Data hygiene is a continuous process that supports how the platform operates day to day. It’s also foundational to how Encompass+ is designed to manage integrations and claims processing without introducing additional friction.
What Changes When Data Is Clean
When provider data is consistent, the impact is immediate. Claims move with less intervention, and integrations require less maintenance. Implementation timelines become more predictable because fewer issues surface late in the process.
More importantly, scaling becomes more straightforward. Instead of adding complexity, growth becomes a function of volume and demand. That’s a different position to be in operationally.
Why This Doesn’t Get Enough Attention
Provider data hygiene isn’t always visible in early platform discussions. It doesn’t show up the same way features or dashboards do. However, it directly affects how those features perform. If the data isn’t reliable, the system can’t operate as intended. If it is, everything downstream becomes easier to manage.

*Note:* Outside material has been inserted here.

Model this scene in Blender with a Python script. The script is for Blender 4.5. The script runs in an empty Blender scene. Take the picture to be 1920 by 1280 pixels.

Scalability Starts Earlier Than Most Expect
Scalability is often tied to infrastructure, but it starts earlier than that. It starts with the quality of the data moving through the system. That’s where delays begin, and it’s also where they can be addressed.
At IPS, this isn’t treated as a separate initiative or a one-time effort. It’s built into how we operate and how implementations are approached from day one, helping to remove a constraint most organizations don’t realize they have until it’s already slowing them down.